[Entries with scene source code]
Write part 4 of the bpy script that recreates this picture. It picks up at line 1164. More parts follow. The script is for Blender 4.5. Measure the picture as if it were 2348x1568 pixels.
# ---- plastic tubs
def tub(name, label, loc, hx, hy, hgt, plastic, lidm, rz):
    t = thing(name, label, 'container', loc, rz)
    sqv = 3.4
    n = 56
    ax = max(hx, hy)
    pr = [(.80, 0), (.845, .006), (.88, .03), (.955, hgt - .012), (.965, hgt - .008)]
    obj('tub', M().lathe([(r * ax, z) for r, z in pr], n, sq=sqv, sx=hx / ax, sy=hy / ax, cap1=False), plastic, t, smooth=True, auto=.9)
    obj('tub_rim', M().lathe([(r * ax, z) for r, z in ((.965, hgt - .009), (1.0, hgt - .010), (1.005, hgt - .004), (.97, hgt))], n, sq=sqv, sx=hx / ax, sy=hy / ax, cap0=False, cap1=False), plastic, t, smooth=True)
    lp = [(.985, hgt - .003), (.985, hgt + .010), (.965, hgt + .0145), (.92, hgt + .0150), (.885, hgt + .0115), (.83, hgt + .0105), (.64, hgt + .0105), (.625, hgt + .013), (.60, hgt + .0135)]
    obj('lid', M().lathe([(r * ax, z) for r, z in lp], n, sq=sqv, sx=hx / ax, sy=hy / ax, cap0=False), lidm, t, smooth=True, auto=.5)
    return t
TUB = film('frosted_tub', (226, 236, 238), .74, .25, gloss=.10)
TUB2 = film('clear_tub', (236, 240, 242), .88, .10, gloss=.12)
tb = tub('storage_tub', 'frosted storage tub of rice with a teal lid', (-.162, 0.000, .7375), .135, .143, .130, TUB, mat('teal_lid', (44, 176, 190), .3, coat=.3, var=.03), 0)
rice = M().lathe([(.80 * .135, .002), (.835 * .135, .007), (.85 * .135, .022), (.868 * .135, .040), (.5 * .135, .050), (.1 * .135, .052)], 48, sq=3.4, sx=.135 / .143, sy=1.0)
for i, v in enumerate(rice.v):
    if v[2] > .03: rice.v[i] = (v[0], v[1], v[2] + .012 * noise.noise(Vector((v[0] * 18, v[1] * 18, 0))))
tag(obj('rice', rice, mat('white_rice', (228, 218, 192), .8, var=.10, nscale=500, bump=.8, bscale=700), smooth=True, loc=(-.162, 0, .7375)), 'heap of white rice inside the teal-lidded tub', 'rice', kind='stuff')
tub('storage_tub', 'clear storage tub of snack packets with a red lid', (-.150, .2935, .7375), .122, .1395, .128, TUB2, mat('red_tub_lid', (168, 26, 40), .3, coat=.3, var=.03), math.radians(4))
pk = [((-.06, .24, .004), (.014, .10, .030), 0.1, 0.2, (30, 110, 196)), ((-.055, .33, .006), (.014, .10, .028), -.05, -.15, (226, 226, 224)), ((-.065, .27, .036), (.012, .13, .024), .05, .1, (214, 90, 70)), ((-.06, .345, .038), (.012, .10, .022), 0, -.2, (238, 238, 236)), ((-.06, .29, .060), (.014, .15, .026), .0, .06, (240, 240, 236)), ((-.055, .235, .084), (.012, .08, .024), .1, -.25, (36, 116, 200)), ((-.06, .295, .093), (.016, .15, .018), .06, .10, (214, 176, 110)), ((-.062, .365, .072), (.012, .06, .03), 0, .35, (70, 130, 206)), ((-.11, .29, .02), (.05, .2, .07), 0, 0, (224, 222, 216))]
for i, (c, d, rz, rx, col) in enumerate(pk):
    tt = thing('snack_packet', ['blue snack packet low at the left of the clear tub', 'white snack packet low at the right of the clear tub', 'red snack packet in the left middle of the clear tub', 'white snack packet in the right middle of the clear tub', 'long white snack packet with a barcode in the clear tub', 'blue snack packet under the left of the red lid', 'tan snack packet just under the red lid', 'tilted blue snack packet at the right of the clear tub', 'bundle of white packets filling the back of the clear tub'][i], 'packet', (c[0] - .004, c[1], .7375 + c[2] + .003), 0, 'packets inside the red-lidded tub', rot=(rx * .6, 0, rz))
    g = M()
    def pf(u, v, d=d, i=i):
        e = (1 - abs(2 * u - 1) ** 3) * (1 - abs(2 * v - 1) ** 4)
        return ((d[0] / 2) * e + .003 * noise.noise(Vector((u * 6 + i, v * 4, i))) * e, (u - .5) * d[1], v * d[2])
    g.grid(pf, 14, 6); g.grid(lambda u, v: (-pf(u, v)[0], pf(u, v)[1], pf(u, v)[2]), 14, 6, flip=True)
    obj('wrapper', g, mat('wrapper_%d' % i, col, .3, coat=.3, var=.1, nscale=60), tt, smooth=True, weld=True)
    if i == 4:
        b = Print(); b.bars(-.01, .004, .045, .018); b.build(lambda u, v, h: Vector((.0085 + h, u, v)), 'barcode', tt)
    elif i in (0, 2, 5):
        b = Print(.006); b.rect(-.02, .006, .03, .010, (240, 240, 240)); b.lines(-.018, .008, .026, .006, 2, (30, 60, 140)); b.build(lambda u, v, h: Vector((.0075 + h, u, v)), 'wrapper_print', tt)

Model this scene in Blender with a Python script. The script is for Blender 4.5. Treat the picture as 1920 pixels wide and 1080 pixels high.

[Task brief]
Write out the full listing, keeping every line exactly as it is.

[Answer to the problem]
Write part 4 of the bpy script that recreates this picture. It picks up at line 1164. More parts follow. The script is for Blender 4.5. Measure the picture as if it were 2348x1568 pixels.
# ---- plastic tubs
def tub(name, label, loc, hx, hy, hgt, plastic, lidm, rz):
    t = thing(name, label, 'container', loc, rz)
    sqv = 3.4
    n = 56
    ax = max(hx, hy)
    pr = [(.80, 0), (.845, .006), (.88, .03), (.955, hgt - .012), (.965, hgt - .008)]
    obj('tub', M().lathe([(r * ax, z) for r, z in pr], n, sq=sqv, sx=hx / ax, sy=hy / ax, cap1=False), plastic, t, smooth=True, auto=.9)
    obj('tub_rim', M().lathe([(r * ax, z) for r, z in ((.965, hgt - .009), (1.0, hgt - .010), (1.005, hgt - .004), (.97, hgt))], n, sq=sqv, sx=hx / ax, sy=hy / ax, cap0=False, cap1=False), plastic, t, smooth=True)
    lp = [(.985, hgt - .003), (.985, hgt + .010), (.965, hgt + .0145), (.92, hgt + .0150), (.885, hgt + .0115), (.83, hgt + .0105), (.64, hgt + .0105), (.625, hgt + .013), (.60, hgt + .0135)]
    obj('lid', M().lathe([(r * ax, z) for r, z in lp], n, sq=sqv, sx=hx / ax, sy=hy / ax, cap0=False), lidm, t, smooth=True, auto=.5)
    return t
TUB = film('frosted_tub', (226, 236, 238), .74, .25, gloss=.10)
TUB2 = film('clear_tub', (236, 240, 242), .88, .10, gloss=.12)
tb = tub('storage_tub', 'frosted storage tub of rice with a teal lid', (-.162, 0.000, .7375), .135, .143, .130, TUB, mat('teal_lid', (44, 176, 190), .3, coat=.3, var=.03), 0)
rice = M().lathe([(.80 * .135, .002), (.835 * .135, .007), (.85 * .135, .022), (.868 * .135, .040), (.5 * .135, .050), (.1 * .135, .052)], 48, sq=3.4, sx=.135 / .143, sy=1.0)
for i, v in enumerate(rice.v):
    if v[2] > .03: rice.v[i] = (v[0], v[1], v[2] + .012 * noise.noise(Vector((v[0] * 18, v[1] * 18, 0))))
tag(obj('rice', rice, mat('white_rice', (228, 218, 192), .8, var=.10, nscale=500, bump=.8, bscale=700), smooth=True, loc=(-.162, 0, .7375)), 'heap of white rice inside the teal-lidded tub', 'rice', kind='stuff')
tub('storage_tub', 'clear storage tub of snack packets with a red lid', (-.150, .2935, .7375), .122, .1395, .128, TUB2, mat('red_tub_lid', (168, 26, 40), .3, coat=.3, var=.03), math.radians(4))
pk = [((-.06, .24, .004), (.014, .10, .030), 0.1, 0.2, (30, 110, 196)), ((-.055, .33, .006), (.014, .10, .028), -.05, -.15, (226, 226, 224)), ((-.065, .27, .036), (.012, .13, .024), .05, .1, (214, 90, 70)), ((-.06, .345, .038), (.012, .10, .022), 0, -.2, (238, 238, 236)), ((-.06, .29, .060), (.014, .15, .026), .0, .06, (240, 240, 236)), ((-.055, .235, .084), (.012, .08, .024), .1, -.25, (36, 116, 200)), ((-.06, .295, .093), (.016, .15, .018), .06, .10, (214, 176, 110)), ((-.062, .365, .072), (.012, .06, .03), 0, .35, (70, 130, 206)), ((-.11, .29, .02), (.05, .2, .07), 0, 0, (224, 222, 216))]
for i, (c, d, rz, rx, col) in enumerate(pk):
    tt = thing('snack_packet', ['blue snack packet low at the left of the clear tub', 'white snack packet low at the right of the clear tub', 'red snack packet in the left middle of the clear tub', 'white snack packet in the right middle of the clear tub', 'long white snack packet with a barcode in the clear tub', 'blue snack packet under the left of the red lid', 'tan snack packet just under the red lid', 'tilted blue snack packet at the right of the clear tub', 'bundle of white packets filling the back of the clear tub'][i], 'packet', (c[0] - .004, c[1], .7375 + c[2] + .003), 0, 'packets inside the red-lidded tub', rot=(rx * .6, 0, rz))
    g = M()
    def pf(u, v, d=d, i=i):
        e = (1 - abs(2 * u - 1) ** 3) * (1 - abs(2 * v - 1) ** 4)
        return ((d[0] / 2) * e + .003 * noise.noise(Vector((u * 6 + i, v * 4, i))) * e, (u - .5) * d[1], v * d[2])
    g.grid(pf, 14, 6); g.grid(lambda u, v: (-pf(u, v)[0], pf(u, v)[1], pf(u, v)[2]), 14, 6, flip=True)
    obj('wrapper', g, mat('wrapper_%d' % i, col, .3, coat=.3, var=.1, nscale=60), tt, smooth=True, weld=True)
    if i == 4:
        b = Print(); b.bars(-.01, .004, .045, .018); b.build(lambda u, v, h: Vector((.0085 + h, u, v)), 'barcode', tt)
    elif i in (0, 2, 5):
        b = Print(.006); b.rect(-.02, .006, .03, .010, (240, 240, 240)); b.lines(-.018, .008, .026, .006, 2, (30, 60, 140)); b.build(lambda u, v, h: Vector((.0075 + h, u, v)), 'wrapper_print', tt)

Model this scene in Blender with a Python script. The script is for Blender 4.5. Treat the picture as 1920 pixels wide and 1080 pixels high.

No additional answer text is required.